Read the listing and extract each line that includes the word "Python".

* Excerpted records *
>> START

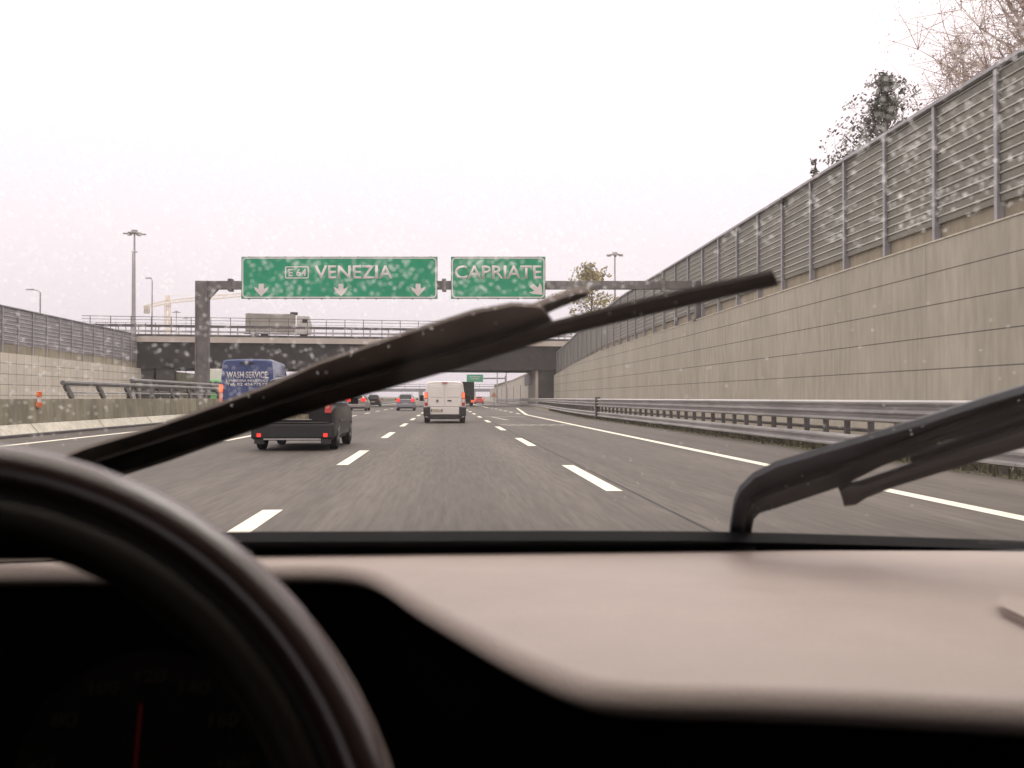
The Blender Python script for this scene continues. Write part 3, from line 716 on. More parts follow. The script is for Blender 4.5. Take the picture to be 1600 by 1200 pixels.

>> END
>> START

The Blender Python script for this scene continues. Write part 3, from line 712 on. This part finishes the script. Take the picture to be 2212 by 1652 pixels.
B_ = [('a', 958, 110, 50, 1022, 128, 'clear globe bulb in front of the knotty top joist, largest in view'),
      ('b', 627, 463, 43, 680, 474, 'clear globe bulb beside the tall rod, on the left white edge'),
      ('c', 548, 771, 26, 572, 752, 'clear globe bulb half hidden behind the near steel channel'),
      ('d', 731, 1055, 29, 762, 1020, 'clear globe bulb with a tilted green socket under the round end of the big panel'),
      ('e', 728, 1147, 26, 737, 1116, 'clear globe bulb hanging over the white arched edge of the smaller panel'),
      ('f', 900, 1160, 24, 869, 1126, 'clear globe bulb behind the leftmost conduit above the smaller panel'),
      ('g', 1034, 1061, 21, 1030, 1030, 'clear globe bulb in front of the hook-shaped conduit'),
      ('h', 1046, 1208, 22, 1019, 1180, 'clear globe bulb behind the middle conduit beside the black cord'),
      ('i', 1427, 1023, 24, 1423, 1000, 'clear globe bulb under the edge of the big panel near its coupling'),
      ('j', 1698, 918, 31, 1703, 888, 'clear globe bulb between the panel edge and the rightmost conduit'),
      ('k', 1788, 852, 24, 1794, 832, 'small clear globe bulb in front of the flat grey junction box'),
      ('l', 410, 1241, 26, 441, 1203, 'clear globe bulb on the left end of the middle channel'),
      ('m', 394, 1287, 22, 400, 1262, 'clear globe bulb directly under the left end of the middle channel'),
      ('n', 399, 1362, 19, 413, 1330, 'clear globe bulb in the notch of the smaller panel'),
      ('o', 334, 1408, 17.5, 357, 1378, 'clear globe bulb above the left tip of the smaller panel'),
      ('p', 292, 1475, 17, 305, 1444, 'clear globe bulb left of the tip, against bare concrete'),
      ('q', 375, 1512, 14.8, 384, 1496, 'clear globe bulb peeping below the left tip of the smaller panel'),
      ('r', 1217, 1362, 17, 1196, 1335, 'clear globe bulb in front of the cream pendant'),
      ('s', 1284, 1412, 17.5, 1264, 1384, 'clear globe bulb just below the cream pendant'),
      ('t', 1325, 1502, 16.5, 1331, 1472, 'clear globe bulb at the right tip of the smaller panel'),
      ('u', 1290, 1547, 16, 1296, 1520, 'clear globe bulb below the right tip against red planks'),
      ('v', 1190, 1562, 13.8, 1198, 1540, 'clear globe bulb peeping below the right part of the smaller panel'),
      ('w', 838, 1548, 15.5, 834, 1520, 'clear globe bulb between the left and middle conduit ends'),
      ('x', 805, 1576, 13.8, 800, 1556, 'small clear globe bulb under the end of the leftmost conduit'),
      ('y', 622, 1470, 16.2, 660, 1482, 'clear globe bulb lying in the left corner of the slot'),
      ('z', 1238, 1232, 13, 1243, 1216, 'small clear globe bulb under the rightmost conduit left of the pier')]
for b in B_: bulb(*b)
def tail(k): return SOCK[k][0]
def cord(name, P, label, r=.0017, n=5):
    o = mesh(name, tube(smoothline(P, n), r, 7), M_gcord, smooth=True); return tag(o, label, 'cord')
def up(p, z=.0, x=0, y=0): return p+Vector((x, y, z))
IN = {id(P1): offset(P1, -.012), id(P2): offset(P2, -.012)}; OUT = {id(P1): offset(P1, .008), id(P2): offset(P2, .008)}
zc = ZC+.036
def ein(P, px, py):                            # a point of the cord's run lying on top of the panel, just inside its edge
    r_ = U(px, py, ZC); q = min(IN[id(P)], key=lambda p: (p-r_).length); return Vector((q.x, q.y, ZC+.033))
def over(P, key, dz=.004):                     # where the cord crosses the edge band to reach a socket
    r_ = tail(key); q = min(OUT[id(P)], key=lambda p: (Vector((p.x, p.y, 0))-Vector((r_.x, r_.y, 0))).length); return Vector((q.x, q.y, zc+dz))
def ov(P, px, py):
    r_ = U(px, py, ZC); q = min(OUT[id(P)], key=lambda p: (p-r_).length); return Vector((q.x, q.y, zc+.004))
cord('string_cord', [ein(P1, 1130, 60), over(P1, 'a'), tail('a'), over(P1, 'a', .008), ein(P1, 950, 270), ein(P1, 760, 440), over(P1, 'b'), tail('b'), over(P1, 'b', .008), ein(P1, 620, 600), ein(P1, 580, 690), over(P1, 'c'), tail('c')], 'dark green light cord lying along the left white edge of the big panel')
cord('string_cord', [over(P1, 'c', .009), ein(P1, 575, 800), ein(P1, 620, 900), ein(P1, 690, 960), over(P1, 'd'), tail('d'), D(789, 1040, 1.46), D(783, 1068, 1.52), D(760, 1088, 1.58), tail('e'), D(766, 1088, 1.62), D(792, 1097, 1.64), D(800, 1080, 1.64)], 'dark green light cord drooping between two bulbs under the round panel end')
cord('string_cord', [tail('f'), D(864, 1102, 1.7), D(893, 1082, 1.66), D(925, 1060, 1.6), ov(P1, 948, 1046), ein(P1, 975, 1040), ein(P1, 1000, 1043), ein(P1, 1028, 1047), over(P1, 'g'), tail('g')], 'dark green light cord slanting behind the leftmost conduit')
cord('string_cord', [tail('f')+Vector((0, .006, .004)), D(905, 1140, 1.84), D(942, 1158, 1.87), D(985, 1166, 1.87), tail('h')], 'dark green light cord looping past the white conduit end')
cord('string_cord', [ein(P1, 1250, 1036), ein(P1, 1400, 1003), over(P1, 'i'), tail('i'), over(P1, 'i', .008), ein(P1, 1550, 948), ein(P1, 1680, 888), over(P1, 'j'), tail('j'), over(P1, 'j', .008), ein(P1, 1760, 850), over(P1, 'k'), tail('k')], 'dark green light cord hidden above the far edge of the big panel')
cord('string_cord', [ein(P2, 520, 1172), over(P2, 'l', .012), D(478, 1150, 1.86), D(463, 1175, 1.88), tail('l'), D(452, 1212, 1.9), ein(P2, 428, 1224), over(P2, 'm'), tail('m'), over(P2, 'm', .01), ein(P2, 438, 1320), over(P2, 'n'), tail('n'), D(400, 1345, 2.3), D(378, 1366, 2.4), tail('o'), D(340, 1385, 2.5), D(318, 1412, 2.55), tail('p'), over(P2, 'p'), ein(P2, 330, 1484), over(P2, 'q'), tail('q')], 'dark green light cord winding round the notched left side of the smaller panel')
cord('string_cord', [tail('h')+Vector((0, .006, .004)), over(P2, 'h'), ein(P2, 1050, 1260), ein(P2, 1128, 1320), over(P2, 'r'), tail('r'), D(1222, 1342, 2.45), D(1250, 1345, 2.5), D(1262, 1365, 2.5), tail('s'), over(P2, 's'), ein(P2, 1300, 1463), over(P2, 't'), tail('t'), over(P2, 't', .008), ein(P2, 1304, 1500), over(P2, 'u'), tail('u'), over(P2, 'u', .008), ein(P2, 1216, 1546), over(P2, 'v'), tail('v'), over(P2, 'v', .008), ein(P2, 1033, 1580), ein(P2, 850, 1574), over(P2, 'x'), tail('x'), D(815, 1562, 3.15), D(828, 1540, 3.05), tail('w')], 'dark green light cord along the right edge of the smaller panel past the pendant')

>> END

* Result for this task *
The Blender Python script for this scene continues. Write part 3, from line 716 on. More parts follow. The script is for Blender 4.5. Take the picture to be 1600 by 1200 pixels.
The Blender Python script for this scene continues. Write part 3, from line 712 on. This part finishes the script. Take the picture to be 2212 by 1652 pixels.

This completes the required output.